Un misto di nebbia, inquinamento e foschia attende il tramonto sulla citta'. Sono le 17 e non so cosa fare.

Decido di uscire dalla struttura aeroportuale, pur rimanendo nel suo protettivo sedime.
Faccio due passi con la borsa in spalla in attesa che arrivi la decisione. Decine e decine di passeggeri vanno sicuri verso le loro destinazioni. Parlo con un taxista abusivo, poi incontro di nuovo Miguel, un conducente autorizzato.
Vorrei uscire in strada per prendere un bus o un taxi collettivo ma so che e' complicato e pericoloso. Sono appena arrivato in Peru'. Quindi contratto con Miguel.
Miguel e' un taxista giovane e spigliato. Mi mostro tranquillo e senza fretta. Alla fine l'autista accetta la tariffa che gli propongo. Si parte per Miraflores.

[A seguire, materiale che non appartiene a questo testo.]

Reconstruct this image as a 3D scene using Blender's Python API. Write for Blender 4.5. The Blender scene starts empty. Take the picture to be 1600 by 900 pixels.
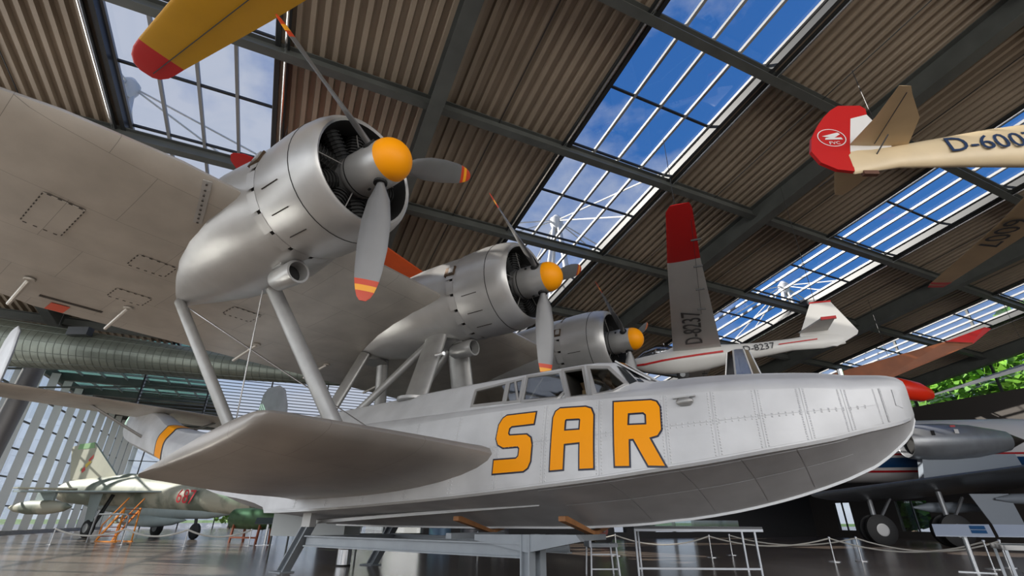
import bpy, bmesh, math, random
from mathutils import Vector, Matrix
from mathutils.bvhtree import BVHTree
random.seed(7)
R = math.radians
H = 0.85                       # camera height above the floor
sc = bpy.context.scene
col = sc.collection

# ------------------------------------------------------------------ camera
cam_d = bpy.data.cameras.new('camera'); cam = bpy.data.objects.new('camera', cam_d); col.objects.link(cam)
cam_d.sensor_width = 36.0; cam_d.lens = 746.8/1600*36; cam_d.clip_end = 800; cam_d.clip_start = 0.02
p_, r_ = R(25.94), R(0.334)
fwd = Vector((0, math.cos(p_), math.sin(p_))); upv = Vector((0, -math.sin(p_), math.cos(p_))); rt = Vector((1, 0, 0))
rx = rt*math.cos(r_) + upv*math.sin(r_); ux = -rt*math.sin(r_) + upv*math.cos(r_)
m = Matrix((rx, ux, -fwd)).transposed().to_4x4(); m.translation = (0, 0, H)
cam.matrix_world = m
sc.camera = cam
# ------------------------------------------------------------------ view
sc.view_settings.view_transform = 'Standard'; sc.view_settings.look = 'None'
sc.view_settings.exposure = 0.0; sc.view_settings.gamma = 1.0; sc.view_settings.use_curve_mapping = False
sc.cycles.use_denoising = True
sc.cycles.max_bounces = 8; sc.cycles.transparent_max_bounces = 16
# ------------------------------------------------------------------ world sky with drifting cloud
w = bpy.data.worlds.new('sky'); sc.world = w; w.use_nodes = True
nt = w.node_tree; nt.nodes.clear()
def wn(t): return nt.nodes.new(t)
o_ = wn('ShaderNodeOutputWorld'); bg = wn('ShaderNodeBackground'); tc = wn('ShaderNodeTexCoord')
mp = wn('ShaderNodeMapping'); mp.inputs['Scale'].default_value = (1.6, 1.6, 2.6)
nz = wn('ShaderNodeTexNoise'); nz.inputs['Scale'].default_value = 1.7; nz.inputs['Detail'].default_value = 7; nz.inputs['Roughness'].default_value = 0.55
cr = wn('ShaderNodeValToRGB'); cr.color_ramp.elements[0].position = 0.40; cr.color_ramp.elements[1].position = 0.60
sx = wn('ShaderNodeSeparateXYZ'); gr = wn('ShaderNodeValToRGB')
gr.color_ramp.elements[0].position = 0.0; gr.color_ramp.elements[0].color = (0.92, 0.95, 1.0, 1)
gr.color_ramp.elements[1].position = 1.0; gr.color_ramp.elements[1].color = (0.03, 0.13, 0.42, 1)
e_ = gr.color_ramp.elements.new(.15); e_.color = (.55, .66, .82, 1); e_ = gr.color_ramp.elements.new(.34); e_.color = (.05, .19, .52, 1)
mx = wn('ShaderNodeMixRGB'); mx.inputs['Color2'].default_value = (0.52, 0.57, 0.68, 1)
nt.links.new(tc.outputs['Generated'], mp.inputs['Vector']); nt.links.new(mp.outputs[0], nz.inputs['Vector'])
md1 = wn('ShaderNodeMath'); md1.operation = 'MULTIPLY_ADD'; md1.inputs[1].default_value = -0.16          # the cloud bank lies to the west
nt.links.new(sx.outputs['X'], md1.inputs[0]); nt.links.new(nz.outputs['Fac'], md1.inputs[2]); nt.links.new(md1.outputs[0], cr.inputs[0]); nt.links.new(tc.outputs['Generated'], sx.inputs[0])
nt.links.new(sx.outputs['Z'], gr.inputs[0]); nt.links.new(gr.outputs[0], mx.inputs['Color1']); nt.links.new(cr.outputs[0], mx.inputs['Fac'])
nt.links.new(mx.outputs[0], bg.inputs['Color']); bg.inputs['Strength'].default_value = 1.0
nt.links.new(bg.outputs[0], o_.inputs[0])
# ------------------------------------------------------------------ sun, plus lamps added as daylight fill at the glazed walls
HA = R(24.27)                                     # hall axes: x2 across, x1 along the fall of the roof
h2 = Vector((math.cos(HA), math.sin(HA), 0)); h1 = Vector((-math.sin(HA), math.cos(HA), 0))
def hall(a2, a1, z=0.0): return h2*a2 + h1*a1 + Vector((0, 0, z))
def light(name, kind, energy, color=(1, 1, 1)):
    d = bpy.data.lights.new(name, kind); d.energy = energy; d.color = color
    o = bpy.data.objects.new(name, d); col.objects.link(o); return o
def aim(o, loc, direction):
    o.location = loc; o.rotation_euler = Vector(direction).to_track_quat('-Z', 'Y').to_euler()
sun = light('sun', 'SUN', 10.0, (1.0, 0.93, 0.82)); sun.data.angle = R(0.6)
aim(sun, (-60, 30, 60), (h2*0.72 - h1*0.50 + Vector((0, 0, -0.46))))
dl = light('fill_back_glazing', 'AREA', 3600, (1.0, 0.96, 0.90)); dl.data.shape = 'RECTANGLE'; dl.data.size = 36; dl.data.size_y = 7.0  # area lamp added inside the unseen back glazing as daylight fill
aim(dl, hall(6, -15.5, 6.8), h1*1.0 + Vector((0, 0, -0.02)))
dl2 = light('fill_side_glazing', 'AREA', 1300, (0.96, 0.98, 1.0)); dl2.data.shape = 'RECTANGLE'; dl2.data.size = 34; dl2.data.size_y = 6.5  # second added lamp, boosts the daylight of the side glazing
aim(dl2, hall(-12.6, 4, 4.6), h2*1.0 + Vector((0, 0, -0.02)))

# ================================================================== helpers
MATS = {}
def mat(name, c, met=0.0, rough=0.5, var=0.0, scale=3.0, bump=0.0, c2=None, spec=None):
    if name in MATS: return MATS[name]
    mt = bpy.data.materials.new(name); mt.use_nodes = True; MATS[name] = mt
    n = mt.node_tree.nodes; l = mt.node_tree.links; b = n['Principled BSDF']
    b.inputs['Base Color'].default_value = (*c, 1); b.inputs['Metallic'].default_value = met; b.inputs['Roughness'].default_value = rough
    if spec is not None: b.inputs['Specular IOR Level'].default_value = spec
    if var or bump or c2:
        t = n.new('ShaderNodeTexCoord'); z = n.new('ShaderNodeTexNoise'); z.inputs['Scale'].default_value = scale; z.inputs['Detail'].default_value = 6
        l.new(t.outputs['Object'], z.inputs['Vector'])
        if var or c2:
            q = n.new('ShaderNodeValToRGB')
            if c2: q.color_ramp.elements[0].color = (*c, 1); q.color_ramp.elements[1].color = (*c2, 1); q.color_ramp.elements[0].position = .45; q.color_ramp.elements[1].position = .55
            else:
                q.color_ramp.elements[0].color = (*[x*(1-var) for x in c], 1); q.color_ramp.elements[1].color = (*[min(1, x*(1+var)) for x in c], 1)
                q.color_ramp.elements[0].position = .3; q.color_ramp.elements[1].position = .7
            l.new(z.outputs['Fac'], q.inputs[0]); l.new(q.outputs[0], b.inputs['Base Color'])
        if bump:
            bp = n.new('ShaderNodeBump'); bp.inputs['Strength'].default_value = bump; bp.inputs['Distance'].default_value = .02
            l.new(z.outputs['Fac'], bp.inputs['Height']); l.new(bp.outputs[0], b.inputs['Normal'])
    return mt
def skin(name, c, axes, bw, bh, met=.5, rough=.42, line=.55):
    """painted metal skin: panel joints from a brick pattern over two local axes, faint streaks"""
    if name in MATS: return MATS[name]
    mt = mat(name, c, met, rough); n = mt.node_tree.nodes; l = mt.node_tree.links; b = n['Principled BSDF']
    t = n.new('ShaderNodeTexCoord'); s = n.new('ShaderNodeSeparateXYZ'); cb = n.new('ShaderNodeCombineXYZ')
    l.new(t.outputs['Object'], s.inputs[0]); l.new(s.outputs[axes[0]], cb.inputs[0]); l.new(s.outputs[axes[1]], cb.inputs[1])
    br = n.new('ShaderNodeTexBrick'); br.inputs['Scale'].default_value = 1.0; br.inputs['Mortar Size'].default_value = .0035; br.inputs['Mortar Smooth'].default_value = .4
    br.inputs['Brick Width'].default_value = bw; br.inputs['Row Height'].default_value = bh; br.offset = .37
    br.inputs['Color1'].default_value = (*c, 1); br.inputs['Color2'].default_value = (*[x*.95 for x in c], 1); br.inputs['Mortar'].default_value = (*[x*line for x in c], 1)
    l.new(cb.outputs[0], br.inputs['Vector'])
    z = n.new('ShaderNodeTexNoise'); z.inputs['Scale'].default_value = 1.8; z.inputs['Detail'].default_value = 8; l.new(t.outputs['Object'], z.inputs['Vector'])
    q = n.new('ShaderNodeValToRGB'); q.color_ramp.elements[0].color = (.84, .84, .84, 1); q.color_ramp.elements[1].color = (1.06, 1.06, 1.06, 1); q.color_ramp.elements[0].position = .3; q.color_ramp.elements[1].position = .7
    l.new(z.outputs['Fac'], q.inputs[0])
    mm = n.new('ShaderNodeMixRGB'); mm.blend_type = 'MULTIPLY'; mm.inputs['Fac'].default_value = 1; l.new(br.outputs['Color'], mm.inputs['Color1']); l.new(q.outputs[0], mm.inputs['Color2'])
    l.new(mm.outputs[0], b.inputs['Base Color'])
    bp = n.new('ShaderNodeBump'); bp.inputs['Strength'].default_value = .4; bp.inputs['Distance'].default_value = .016; l.new(z.outputs['Fac'], bp.inputs['Height']); l.new(bp.outputs[0], b.inputs['Normal'])
    return mt
def glass(name, tint, gl=.12, rough=.02):
    if name in MATS: return MATS[name]
    mt = bpy.data.materials.new(name); mt.use_nodes = True; MATS[name] = mt
    n = mt.node_tree.nodes; l = mt.node_tree.links; n.clear()
    o = n.new('ShaderNodeOutputMaterial'); t = n.new('ShaderNodeBsdfTransparent'); g = n.new('ShaderNodeBsdfGlossy'); x = n.new('ShaderNodeMixShader')
    t.inputs[0].default_value = (*tint, 1); g.inputs['Roughness'].default_value = rough; x.inputs[0].default_value = gl
    l.new(t.outputs[0], x.inputs[1]); l.new(g.outputs[0], x.inputs[2]); l.new(x.outputs[0], o.inputs[0]); return mt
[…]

Appena saliti in auto Miguel chiude la sicurezza delle porte. In due secondi siamo nel traffico violento e infinito di Callao. Auto malandate e luccicanti SUV, camion sbuffanti fumo, bus di linea pieni all'inverosimile, pedoni che corrono per non essere falciati durante l'attraversamento. Coda. Coda. 


Il suono continuo dei clacson si suddivide principalmente dal tocco leggero del taxista che cerca passeggeri, dallo  strombazzare lungo del guidatore arrabbiato. Continuamente a venti centimetri dalla collisione con un altro mezzo.


Dopo aver passato un'uscita che porta al centro storico, ci inoltriamo verso il sud dell´immensa metropoli. Mentre l'aria fosca si tinge di oscuro grazie al tramonto, Miguel mi racconta di suo figlio e della famiglia, e della sua Lima. La radio propone un miscuglio di musica andina, raggaeton e pop latino.
 
Raggiungiamo il mare. I viali puliti ed ordinati di Miraflores ci accolgono con il buio del cielo palpabile. Ristoranti, locali, palazzi signorili protetti da filo metallico elettrificato. Sono quasi arrivato.

La lotta del traffico non si esaurisce neanche a Miraflores, Lima.